Employment

 

​The Wallace Foundation, an independent national philanthropy, seeks to foster equity and improvements in learning and enrichment for young people, and in the arts for everyone.​​ Wallace’s approach is to develop insights into important questions that, if answered, could help strengthen practices and policies within the foundation’s fields of interest.

Wallace has six major initiatives underway:

School leadership. Strengthening education leadership to improve student achievement.
Building audiences for the arts. Making the arts a part of many more people’s lives by working with arts organizations to broaden, deepen and diversify audiences.
Social and emotional learning. Exploring whether and how children benefit if schools and afterschool programs work together to align and improve experiences and climate to build social and emotional skills.
Arts education. Expanding arts learning opportunities for children and teens.
Summer learning. Better understanding the impact of high-quality summer learning programs on children who typically lack access to such programs.
Afterschool. Helping selected cities make good afterschool programs available to many more children.

With asse​ts of about $2 billion, the foundation is among the 50 largest independent foundations in the United States, according to 2014 figures from the Foundation Center. Wallace traces its origins back more than half a century to DeWitt and Lila Acheson Wallace, founders of The Reader’s Digest Association.

The foundation has an unusual approach: In each of our focus areas—Arts, Education Leadership, and Learning and Enrichment—we seek to identify, and help answer, one or more significant questions whose answers are not known but which, if known, could help propel progress more broadly. Accordingly, we work with a small number of grant recipients both to help them test new ideas and generate improvements for those they serve, and to generate evidence and insights that, when shared broadly, can improve policy and practice in an entire field.

This Wallace Approach is reflected in the way the foundation develops its strategies and designs its initiatives. We begin by attempting to understand the context of the fields in which we work in order to identify the right unanswered questions to address. We then simultaneously fund programmatic work in the field by organizations—including technical assistance and peer learning communities—and research that studies the process and results of their efforts in order to generate improvements and insights that can benefit both the people served by the grant recipients and the field. The public reports emanating from this work support our strategy of catalyzing broad impact, acting as a source of credible, useful lessons to be disseminated to key audiences.

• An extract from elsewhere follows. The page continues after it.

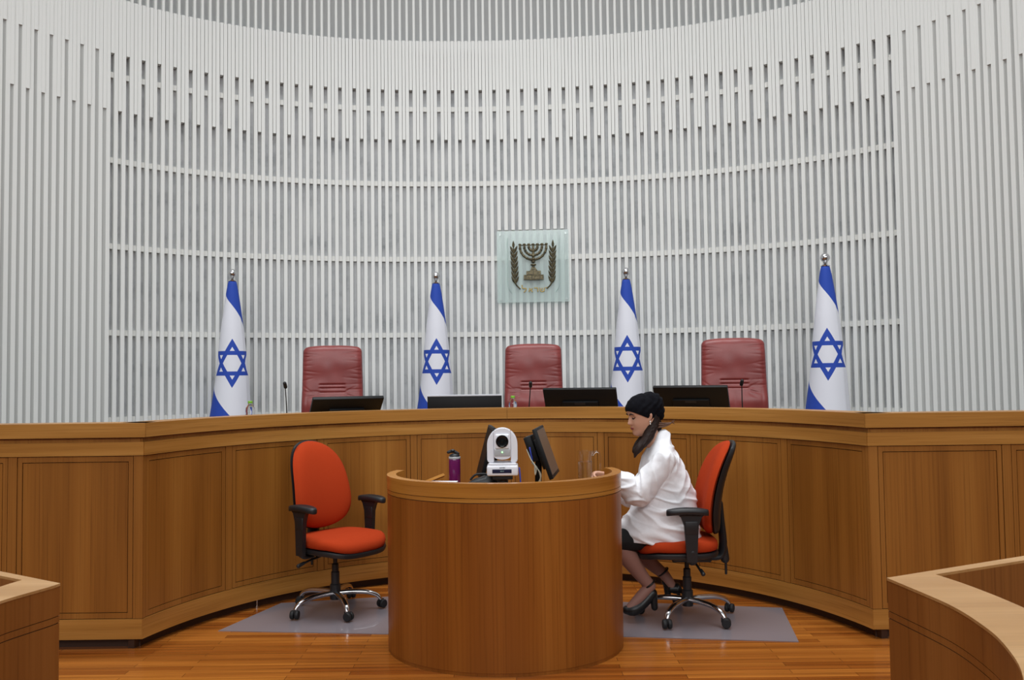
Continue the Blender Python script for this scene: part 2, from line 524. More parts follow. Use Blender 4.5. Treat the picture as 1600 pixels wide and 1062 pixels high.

The Wallace Approach is carried out in an interdisciplinary team-based structure. Our three disciplines are program, communications, and research. In each discipline, we seek employees who are both highly skilled in their professions and able to work collaboratively across disciplines to capture the synergy of diverse experience and ways of thinking. Wallace employees need to be able to work collaboratively, think analytically and communicate clearly. We value the flexibility to adapt to change, a desire to learn, and the ability to work productively both on one’s own and with colleagues inside and outside the foundation.

We post job openings here in the employment section. If you are interested in applying, please send an email with your resume to HR@wallacefoundation.org. Please use the position title as the subject line of the email.

Salary is commensurate with experience. Our benefits include health, dental, vision, life and disability insurance, a 403(b) retirement plan and paid time off.

The Wallace Foundation is an Equal Opportunity Employer, committed to maintaining a diverse workplace where differing perspectives are a source of strength.